The perfect apple pie is inspired by Cenk Sönmezsoy’s The Artful Baker. You can find the video tutorial in my instagram video under the highlights. To prepare this pie you will use the entire apple (including skins & cores), so nothing is wasted and the taste and texture is brilliant. The pie is jammed packed with super thin slices of apples, so that it is dense. If you take the time to stack them, you’ll see the clean lines of apple when you cut into it. This pie takes a little longer to make, but the results are worth every second.

the perfect apple pie recipe

  • serves serves eight to ten persons
  • prep time three hours plus chilling time
  • total time three hours


  • for the pie crust
  • one and half cups all-purpose flour
  • half a cup of granulated sugar
  • one cup of cold unsalted butter, cubed
  • one third cup ice water
  • half a teaspoon fine sea salt
  • for the filling
  • two kilograms of apples, a variety
  • one cup granulated sugar
  • one third cup freshly squeezed lemon juice
  • three tablespoons cornstarch
  • two teaspoons ground cinnamon
  • four tablespoons unsalted butter
  • quarter of a teaspoon fine sea salt
  • one egg yolk, for the glaze
  • one tablespoon of granulated sugar, for the glaze


  1. For the dough, in the mixing bowl process the flour, sugar, and salt with a pastry cutter until blended. Add the butter pieces, mixing until the butter and flour are combined. Gradually drizzle in all but two tablespoons of the cold water until the dough resembles coarse meal.

  2. To test it, squeeze a small piece of the dough in the palm of your hand. If it mostly sticks together, you have added enough liquid. If not, gradually combine in the remaining two tablespoons of water until the dough holds together when squeezed. Place the dough in cling film or a tea towel, flatten it into a disk, and refrigerate for at least an hour.

  3. For the filling, peel, core, and cut both types of apples in half lengthwise (top to bottom). Do not discard the cores and peels. Use a mandolin or sharp knife to slice the apples crosswise into thin slices.
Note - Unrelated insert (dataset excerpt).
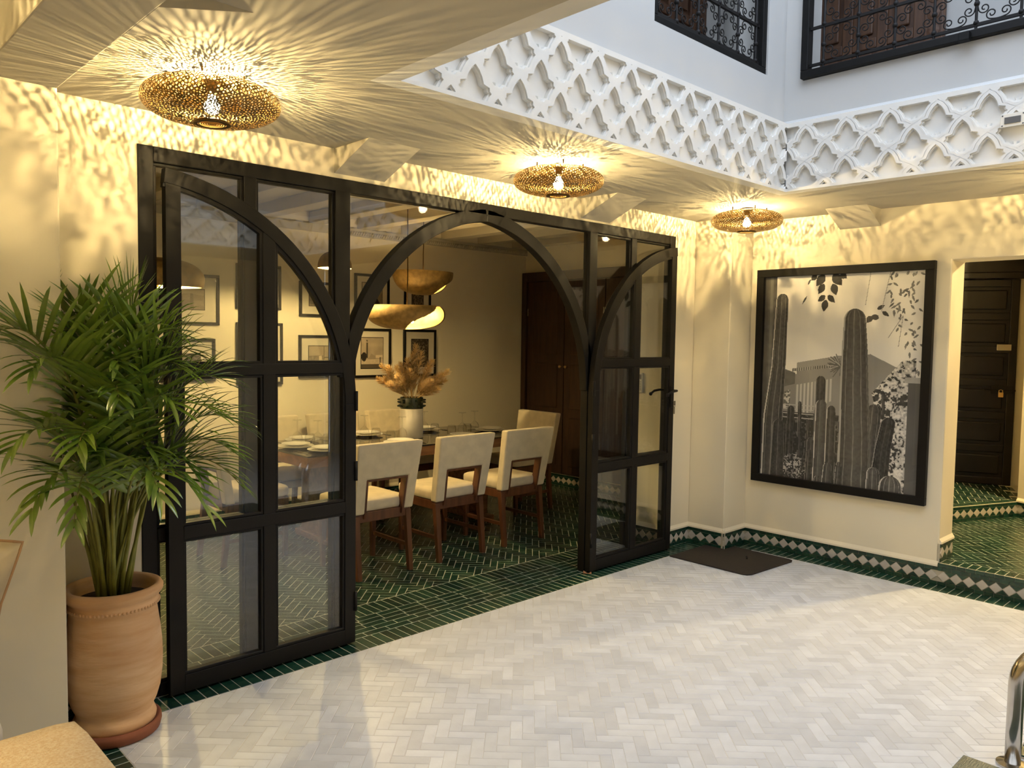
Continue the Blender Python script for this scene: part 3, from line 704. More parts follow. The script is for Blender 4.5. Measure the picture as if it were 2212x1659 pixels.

  4. Transfer the slices into a bowl large enough to comfortably toss them. Add the sugar, lemon juice, cornstarch, and cinnamon, tossing them gently to avoid breaking up the apple slices too much. Let the apples sit in the bowl until they release their juices, about twenty minutes.

  5. Meanwhile, transfer the apple cores and peels to a medium saucepan. Add water, cover, and bring to a boil over high heat. Reduce the heat to medium and cook, partially covered, until half a cup of liquid is left in the pan. Remove the pan from the heat and strain the mixture through a mesh strainer into a separate medium saucepan, pressing on the solids to extract all of the apple stock.

  6. Set another mesh strainer over a large bowl, let the apple slices with their juices drain for 30 minutes. Transfer the apple slices from the strainer to a large bowl and put aside. Scrape the juices from the bowl into the apple stock in the pan, and cook over medium- high heat, stirring occasionally, until it is reduced, fifteen minutes.

  7. Remove the pan from the heat, immediately add the butter, and cornstarch, and whisk until blended. Scrape the apple sauce into a bowl and leave to cool, until it reaches room temperature. Once cooled, the mixture will be sticky and thick.

  8. Roll the dough using a french rolling pin into a rough disk about twenty five centimeters in diameter. If the dough becomes soft and sticky as you roll, transfer the dough onto parchment paper and a baking sheet and freeze for 5 to 10 minutes before continuing.

  9. Center the dough over a fluted pie dish, easing it across the bottom and up the sides without pressing the edges onto the sides of the dish. Trim the edges of the dough to leave a centimeter overhang.

  10. Stack about one-third of the apple slices in concentric circles over the bottom of the crust. Spread about one-third of the apple sauce evenly over the slices. Continue layering in this manner until you have used all of the apples and sauce, ending with apple slices. The slices will rise a bit above the lip of the dish. If the edges of the dough are very soft, freeze the pie before continuing until the edges are firm.

  11. Meanwhile, make the glaze. In a small bowl, whisk the egg yolk with a fork until blended.

  12. Remove the pie from the freezer and the remaining dough from the refrigerator, flatten with a french rolling pin, and center the dough over the filling in whatever design you would like. I have used a wide lattice for mine. Tuck the overhang under the bottom crust and press the dough firmly onto the fluted edges of the pie pan to seal it. Brush the dough with the glaze and sprinkle the sugar evenly over the top. Starting from the center, cut evenly spaced slits as steam vents on the top crust.

  13. Set the pie on the baking sheet in the preheated oven and bake for twenty minutes at two hundred degrees, then reduce the oven temperature to one hundred and eighty degrees and continue baking until the crust is golden brown and the juices are bubbling up through the slits, about an hour.

  14. Transfer the pie to a wire rack and let cool before serving with ice cream or whipped cream.